Recap: My line #3 has for a long time had a problem with the upstream SNRM, which drops sharply for approx half the day and then sharply shoots back up again. The height of the drop is 5.7dB and dropping from 6dB like that isn’t funny so you have to hope that it’s in the ‘low’ state when initiating a retraining of the modem, so that later it will shift up to a very high level harmlessly. I have tried setting the upstream target SNRM to 9dB to help deal with the case of a retrain when at the high level (of the target) which is either 6dB or 9dB but the latter being safer as a drop from 9dB isn’t
tooo bad.
This really really slows the upstream down, by 25%, eg 500k->420kbps Line 3.
But now I’m seeing a similar thing with my
line 1. It started fairly recently, can’t say when exactly. The drop is not as high so it isn’t quite such a disaster.
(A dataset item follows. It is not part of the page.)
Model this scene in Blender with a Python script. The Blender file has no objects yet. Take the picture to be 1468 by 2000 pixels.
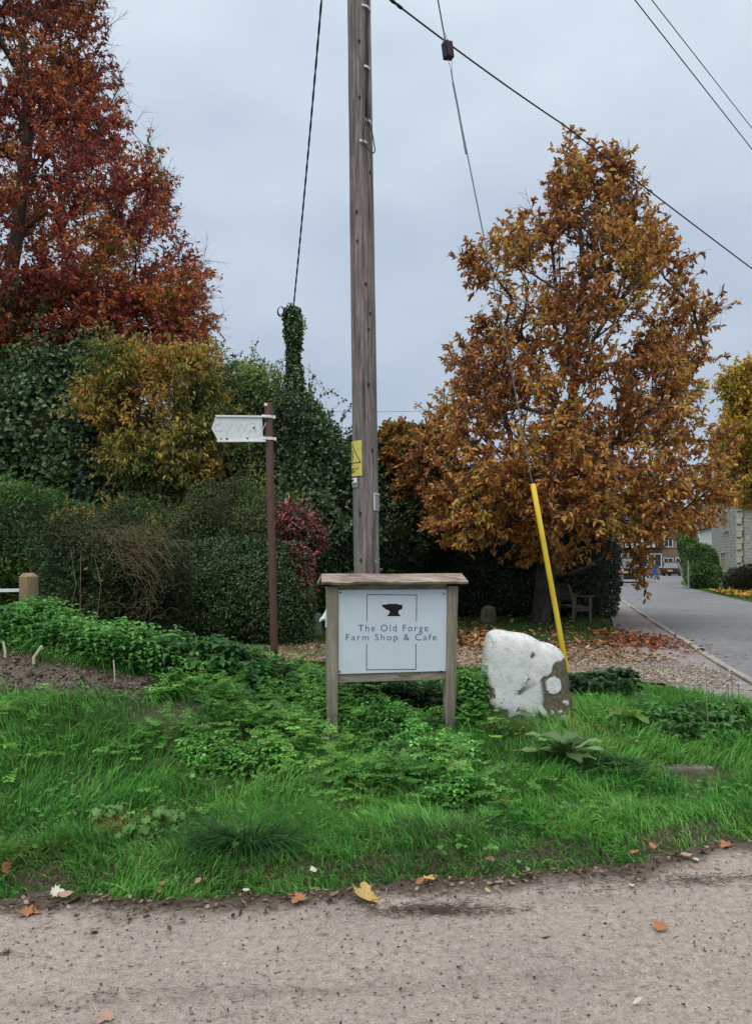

There will be the same thing; if there is a resynch at the wrong time then the upstream will be really slow.
The other badness is that if the speeds change dramatically then the Firebrick’s egress / tx rate limiter values assigned to each modem by kludgey external software (which does not run automatically in timely fashion) will be wrong so the fraction of total upstream traffic assigned to each modem will be be wrong too, as it will have been set according to out-of-date upstream tx / egress speed capability values.
Line #3:
Line #1:
Digressing seriously, for the moment. This makes me wish there was some kind of local site info broadcast/multicast system, I may have written about this before? DHCP does some of this effectively and a radical expansion of DHCP would seem to be the way to go. It would be better from the point of efficiency and robustness though if there were a system based on multicast and one that supported both IPv6 and IPv4. DHCPv4 isn’t suitable because of IPv6-only clients. If multiple multi casting info servers could gather information and then distribute it, also synchronising data so they all carry a complete copy, and with the capability of electing a new master if a machine is seen to have died or is not performing its function. Maybe the other machines could take it in turns to poll the master, asking it questions that require some very small amount of intelligence in the response. If clients subscribe to multicast then that would cut the load of noise imposed on the network dramatically.
Such an info server system could tell clients all kinds of things about the local site; such things could enhance TCP’s behaviour by tuning.
In the present case modems could be queried and the speeds converted into tx / egress rate data - as IP PDU rates - for routers. But most importantly, modems’ resynchs could be detected and when modems’ speeds change then routers could be informed with a real-time event with new upstream / tx speed values as IP PDU rates.